The Tax Cuts and Jobs Act of 2017 - Impact on Business, Asset, and Liability Valuations

By Paul Legoudes

The Tax Cuts and Jobs Act of 2017 (“TCJA”) will in general have an impact on business, asset, and liability valuations. The reduction in the federal corporate tax rate from 35% to 21% should increase free cash flow as a result of a lower federal tax burden for taxable C corporations; however, businesses conducted in “pass-through” forms have different after-tax dynamics due to other changes.
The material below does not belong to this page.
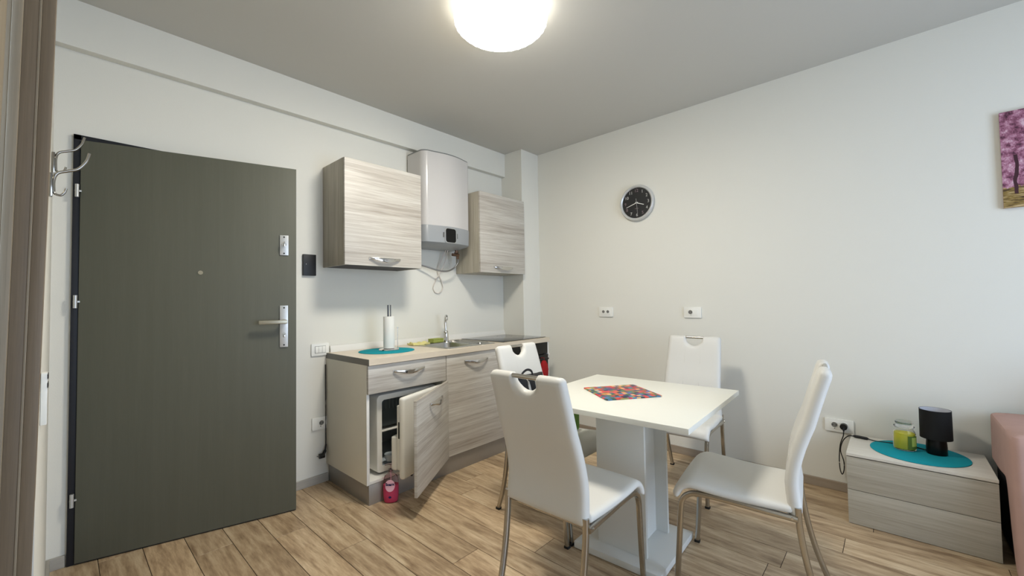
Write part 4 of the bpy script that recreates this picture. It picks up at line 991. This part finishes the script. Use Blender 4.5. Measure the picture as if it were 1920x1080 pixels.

Some of the incremental value derived from an increase in cash flow will potentially be offset by a higher discount rate, or weighted average cost of capital (“WACC”). In calculating the weighted average cost of capital, the after-tax cost of debt will increase as a result of the lower tax rate. This assumes the same or similar capital structure for both debt and equity. While there are other nuances of the TCJA that will affect valuations, such as the inability to carryback corporate losses, the timing of cost recovery of capital expenditures and the 30% of EBITDA/EBIT limits of interest expense deductibility, the impact on the cash flows and discount rate are expected to have the most significant impact on value.

On a net basis, valuations should generally be higher as a result of the tax cut. Additionally, if non-US assets are a part of the bundle of assets being acquired, the new “deemed repatriation” rules are quite complex and affect immediate cash outflows, but are otherwise generally favorable when compared to pre-2018 law, and must be separately considered outside the basic rate decrease.